Teaching critique and analysis

Description

Assessment and teaching are bound up together in Bernadette's approach. Students submit an essay (for 45%) and a 750 word reflective learning journal (for 5%) as well as sitting a two hour multiple choice examination (50%). Her students are actively prepared for their assessment in class in every week of the semester. In the first 6 weeks of the semester, she helps students shape an appropriately academic essay by working with them on the basic shape they need to use for their essay – ie, a paragraph of introduction, paragraphs of evidence for the body of the essay and one paragraph of conclusion. In class, all activities have three aims: building a sense of belonging and getting students talking; imbuing students with academic skills such as essay writing; and teaching the course content – ie, organisational behaviour. In weeks 7-8 of the semester the classes are focussed on essay-writing skills and do not include new theory content. From week 9 onwards, the classes resume teaching traditional content but are also focussed on helping students to prepare for taking the exam, including discussions of strategies for dealing with multiple choice tests, and a mock test every week.
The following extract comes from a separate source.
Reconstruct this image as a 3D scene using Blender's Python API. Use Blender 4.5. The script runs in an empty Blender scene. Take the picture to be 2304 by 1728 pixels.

Learning goals and objectives

The learning goals for the essay are for students to develop 1) expertise in relation to Organisational Behaviour as a discipline and 2) higher order thinking skills of analysis and critique. Bernadette acknowledges to the students that good academic thinking skills are acquired over an entire degree and not only in the first semester of study at university. She encourages students to use the essay component of this course to begin the process of mastering these skills. The exam generally requires students to demonstrate less demanding recall thinking skills (whereby students recall OB facts and definitions), and application skills (whereby students must apply OB theory to short scenarios).

Target audience

This large, core course (Organisational Behaviour, MGT 1000) is aimed at students in the first semester of their first year. There are usually about 550 students on this course, 300 of whom are external. They are a very diverse cohort, in term of age, previous education, language skills and the professions they wish to join.

Informing students

The Organisational Behaviour content learning objectives are explicitly stated and tested through the essay and exam process and are explicitly taught through Breeze slides and face-to-face sessions.  Teaching processes vary between the Breeze slides and the face-to-face sessions.  

The Breeze lectures are aimed at the ESOL and external students, who may be struggling with course content and want a slow and clear presentation of the material in as direct a manner as possible.   The face to face lectorials (combined lecture and tutorial) tend to be faster paced and include more activities and interaction.  ESOL internal students find the Breeze presentations a good way to supplement to the faster and more demanding experience of being in a class. The weekly lectorials prior to the essay assignment being due include writing activities that assist students to prepare for their essay. Students are provided with model answers for these exercises and use peer and self assessment with the model answers to measure their performance.

Feedback

Bernadette has cut the assignments down to just one assignment, to make the task of providing good feedback more manageable. She tries to use local markers to minimise postage times. There are currently about 13-14 markers, some of whom, however, do take longer than the required two weeks turnaround time for marking. She is currently looking at ways to cut down the number of markers and streamline the process whilst still providing good feedback for students.

Roles

A member of staff from the library comes in to do a guest lecture to help students get to grips with how to research for their essay. Bernadette says that Ilona Eberle, the previous faculty librarian, has been very helpful. Markers are allocated 40 minutes per 1500-2000 word essay, so detailed feedback is expected for each assignment.

The final exam is a multiple choice exam. There is now a database of several hundred multiple choice questions which can be used to create each semester's exam. Every semester or so, 10-20 more questions are added – this cuts down on the time it takes to write any specific examination and has made the workload associated with developing a 50 item multiple choice exam each semester much more manageable.

Moderation processes

The questions on the database are moderated before being added, and checked for clarity, inclusiveness and alignment with the stated learning goals. Bernadette sends out marking guidelines and a sample essay which each marker blind-marks. A markers' meeting is held at which Bernadette and the markers  go through the essay, highlighting the marking processes and the ‘how and why' of awarding grades and providing feedback. Bernadette moderates a sample of marked essays, and checks the average marks and the range of marks from each marker.

Results

Bernadette has changed her teaching approach to make it more consistent with the university's adoption of the single hurdle approach to assessment.  In a single hurdle model of assessment students can fail the course only when they achieve an aggregate grade of less than 50%. Previously students could fail the course by failing individual assessment items within the course.   She no longer treats the course as a ‘funnel' designed to halt the progress of students with marginal academic skills. The course now acts as a kind of ‘springboard' for students, into a longer term developmental process of academic skill acquisition. The emphasis is on actively building students' base skills through scaffolding in that first critical semester. Statistics show that her new approach is working, with greater retention of students and fewer fails among the lower o.p. students.

Problems and advice for others

Bernadette says that with a big course such as this, it's important to set boundaries with students about when you will be available, and to encourage them to have a specific question regarding the course before they contact you. This ensures that students have engaged with the material before asking for assistance. She says it's also important to play to your strengths as a teacher – if you are particularly skilled in one area or approach, you should emphasise that in your course.